Masato> In addition, the patch includes a support of concurrent make
Masato> to speed up compile time for SMP machines.
Masato> I remove diffs for auto-generated files such as configure and
Masato> Makefile.in etc, even though the repository includes these files
Masato> because it increases the size of this mail. So you need to invoke
Masato> the following command to enable this feature:
Masato> * libtoolize
Masato> * aclocal
Masato> * automake
Masato> * autoconf
Masato> in the following directory:
Masato> ecos/host/libcdl, ecos/host/infra and
Masato> ecos/host/tools/configtool/standalone/common/
Masato> I don't check this patch on Windows.
I am not convinced I want this in the current sources. Turning libcdl
into a shared library is of little benefit unless there are a
significant number of applications using it, and right now the only
such applications are ecosconfig and the GUI configuration tool.
Keeping libcdl as a static library means that, for binary releases,
there is one less file to ship and install. It also means that you do
not have to install anything in a system directory such as /usr/lib,
or modify ld.so.conf
More importantly, it adds a possible source of portability problems. I
am sure that using libtool for libcdl will work fine for various Linux
systems. However I know that various people also use the host-side
tools on other Unix systems, e.g. Solaris. For Windows systems, it is
currently required that the host-side code builds under cygwin with
gcc, and unfortunately also with Visual C++ because of the
requirements of the GUI configuration tool (although right now I can
no longer test building with VC++, only under Linux or cygwin).

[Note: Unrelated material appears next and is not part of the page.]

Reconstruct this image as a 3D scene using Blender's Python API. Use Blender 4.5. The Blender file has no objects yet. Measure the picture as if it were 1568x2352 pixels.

A while back I did investigate using libtool to turn libcdl into a Tcl
dynamically loadable extension. IIRC at the time there were problems
with C++ code such as libcdl, on some types of system anyway,
related to initialization and static constructors.
Is there a specific reason why you want libcdl to become a shared
object? If not, my preference would be to keep it as a simple static
library for now, in the interest of portability.